Acil talepler ise şöyle sıralandı:
- Elektrik fiyatlarındaki artışlar fahiştir, kabul edilemez. Zamlar geri alınmalıdır.
- Elektrikte konutlar için düşük tarife sınırı aylık 230 kWh’a yükseltilmelidir.
- 150 kWh elektrik yardımı uygulaması şeffaflaşmalı, ölçütleri kamuoyu ile paylaşılmalıdır.

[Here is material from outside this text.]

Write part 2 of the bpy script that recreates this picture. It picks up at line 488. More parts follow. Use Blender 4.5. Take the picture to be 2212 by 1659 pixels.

Yoksul ailelere elektrik yardım sınırı da aylık 230 kWh’a yükseltilmelidir.
- Konutlarda elektrik, doğalgaz ve suda KDV oranı yüzde 1’e düşürülmelidir.
- Maddi imkansızlık nedeni ile faturalarını ödeyemeyenlerin elektrik, gaz ve suyu kesilmemeli, kamu kaynaklarından sağlanacak desteklerle, yurttaşların karanlıkta, soğukta ve susuz kalmaları önlenmelidir.
- Hızla artan fiyatlar karşısında düşük ücretleri de hızla gerileyen çalışan ve emeklilerin gelirleri insanca yaşamalarına imkan verecek düzeye yükseltilmelidir.